Considerada por muitos como a maior cantora do país, Elis Regina Carvalho Costa nasceu em 1945.  Moradora do bairro IAPI, começou a cantar aos 11 anos em programas de rádio e, aos 16, já havia se mudado para o Rio de Janeiro, onde lançou seu primeiro disco “Viva a Brotolândia”. Quando se apresentava, Elis criou os gestos que se tornaram sua marca registrada, levantando e girando os braços, com o sorriso largo e voz potente. Entre 1965 e 1967, ao lado de Jair Rodrigues e do Zimbo Trio, Elis apresentou o programa “O Fino da Bossa”, na TV Record em São Paulo. O programa gerou três discos Dois na Bossa I, II e III. O primeiro vendeu um milhão de cópias. “Pimentinha”, como foi apelidada, faleceu com apenas 36 anos, em São Paulo, em 1982. Uma estátua, próximo à Usina do Gasômetro, a homenageia.

Representatividade negra


Deise Nunes, a primeira Miss Brasil negra. Foto: Samuel Maciel / CP Memória

Nascida em Porto Alegre, em 30 de março de 1968, a modelo, manequim, apresentadora e empresária de moda brasileira Deise Nunes Ferst nasceu na Santa Casa de Misericórdia de Porto Alegre e cresceu com sua mãe, Ana Maria Nunes, na casa da família onde esta trabalhava, no bairro de Petrópolis, Porto Alegre. Sua mãe, que lavava roupa para fora com o intuito de multiplicar seu orçamento, criou e educou a futura rainha da beleza com o essencial, mas dentro de muita dignidade, para que esta pudesse galgar níveis sociais maiores do que ela mesma havia conseguido como empregada doméstica. Deise foi a quarta representante do Rio Grande do Sul e a primeira negra do Brasil a ser coroada Miss Brasil, no concurso de 1986. Atualmente é empresária na área de moda, ministrando cursos em sua Escola de Modelos na Capital.
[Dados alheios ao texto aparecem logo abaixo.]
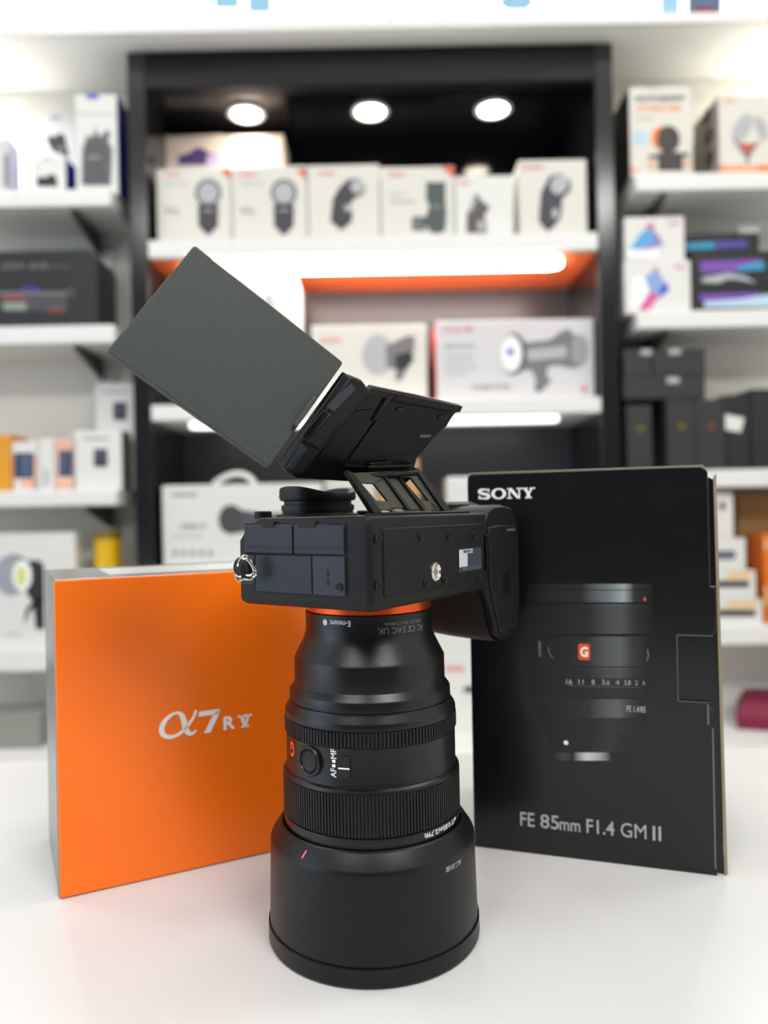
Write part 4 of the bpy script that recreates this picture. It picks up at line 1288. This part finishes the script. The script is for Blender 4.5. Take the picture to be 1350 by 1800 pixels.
text(lb, '7.2V 2.5A', grey_ink, BF2, w0 + .003, a0[1] + .0006, w1 - .001, a0[1] + .0019, .0, rot=2)
# battery door on the grip's bottom
GB = CM @ frame((0, -.0404, 0), (1, 0, 0), (0, 0, 1))
dpts = [(49, 166), (55, 150), (60, 138), (66, 134.5), (74, 134.5), (80, 139), (83, 150), (83.5, 170), (82.5, 186), (79, 193), (62, 194), (49, 193)]
plate('battery_door', black_plastic, GB, [(x * MMm, z * MMm) for x, z in dpts], -.001, .0009, bevel=.0006)
a = st(881, 1003, GB); c = st(894, 1043, GB)
b = bmesh.new(); prism(b, rrect(a[0], c[1], c[0], a[1], .0005), .0009, .0013); prism(b, rrect(a[0] + .0035, c[1] + .001, c[0] - .0004, a[1] - .001, .0004), .0013, .0018)
obj('battery_latch', b, hinge_black, cm, GB, bevel=.0002)
a = st(874, 931, GB)
plate('reset_hole', dark_gap, GB, ell(a[0], a[1], .0009, .0012), .0008, .00105, bevel=0)
a = st(888, 930, GB); c = st(902, 933, GB)
text(cm, 'OPEN', grey_ink, GB @ Matrix.Translation((0, 0, .0009)), a[0], c[1], c[0], a[1], 0)
a = st(858, 961, GB); c = st(849.5, 1022, GB)
plate('door_hinge', hinge_black, GB, rrect(.0452, .1710, .0476, .1895, .0004), -.001, .0012)
plate('strap_foot', hinge_black, GB, rrect(.0665, .1360, .0775, .1385, .0005), .0008, .0011)
plate('door_seam', dark_gap, GB, rrect(.0575, .1398, .0810, .1401, .0001), .0008, .00100, bevel=0)

# connector side covers
def pv(v):
    return -v * MMm
def zz(z):
    return z * MMm
plate('side_recess', dark_gap, PF, rrect(pv(30.6), zz(166.8), pv(-27.9), zz(198.0), .0012), -.0003, .00018, bevel=0)
pd = [plate('port_cover', door_black, PF, rrect(pv(30.2), zz(184.6), pv(1.0), zz(197.3), .0008), -.0002, .0010, bevel=.0004),
      plate('port_cover', door_black, PF, rrect(pv(.6), zz(184.6), pv(-27.4), zz(197.3), .0008), -.0002, .0010, bevel=.0004),
      plate('port_cover', door_black, PF, rrect(pv(24.0), zz(167.4), pv(-9.3), zz(184.0), .0006), -.0002, .0008, bevel=.0003),
      plate('port_panel', mat('slate_blue_port_panel', '#12161e', .38, spec=.4, bump=.1, scale=2600), PF, rrect(pv(-9.8), zz(167.4), pv(-27.4), zz(184.0), .0006), -.0002, .0010, bevel=.0003)]
plate('port_panel', door_black, PF, rrect(pv(31.5), zz(170.0), pv(24.4), zz(184.0), .0006), -.0002, .0006)
b = bmesh.new()
for (v0, v1) in ((30.0, 1.1), (.4, -27.2)):
    box(b, pv(v0), pv(v1), zz(187.2), zz(188.0), .0009, .0014)
obj('cover_ridge', b, door_black, cm, PF, bevel=.0002)
for (xa, xb) in ((463, 484), (528, 557)):
    a = st(xa, 912, PF)[0]; c = st(xb, 922, PF)[0]
    plate('cover_notch', dark_gap, PF, rrect(a, zz(195.9), c, zz(198.9), .0003), .0002, .0013, bevel=0)
b = bmesh.new()
for y in (1007, 1023):
    c = st(579, y, PF)
    prism(b, rrect(c[0] - .0005, c[1] - .0015, c[0] + .0005, c[1] + .0015, .0004), .0009, .0012)
obj('speaker_slots', b, dark_gap, pd[3], PF)
screw(PF @ Matrix.Translation((0, 0, .0009)), 597, 1032, .0017)
plate('side_seam', dark_gap, PF, rrect(pv(-27.8), zz(187.6), pv(-36.5), zz(187.9), .0001), -.0002, .00016, bevel=0)

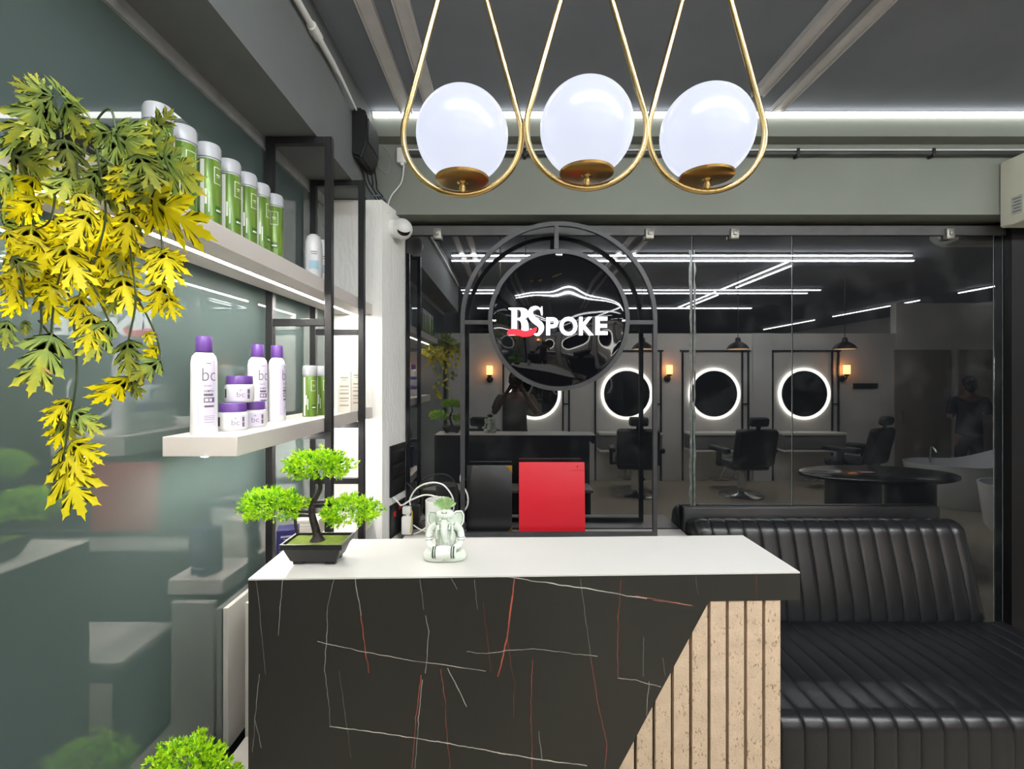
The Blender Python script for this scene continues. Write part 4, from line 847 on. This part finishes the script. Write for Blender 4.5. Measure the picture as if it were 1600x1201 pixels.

Em estatura, ela até pode ser considerada baixinha, com seus 1,45 metro. Mas Daiane Garcia dos Santos, nascida em 1983, é uma gigante do esporte mundial. Além de ser a primeira ginasta brasileira - entre homens e mulheres - a conquistar uma medalha em uma edição de campeonato mundial, ela também foi a primeira atleta negra do mundo a conquistar uma medalha de ouro. Ela integrou a primeira equipe completa de ginástica artística a competir pelo Brasil em uma edição das Olimpíadas, em Atenas, em 2004. Daiane dos Santos criou dois movimentos que levam seu nome, o duplo twist carpado (conhecido como Dos Santos I) e o duplo twist esticado (conhecido como Dos Santos II). Ao som de “Brasileirinho”, de Waldir Azevedo, emocionou brasileiros e estrangeiros, mesmo sem levar a medalha na Grécia. Como muitas outras que não couberam nesta matéria, levou o nome de Porto Alegre para longe.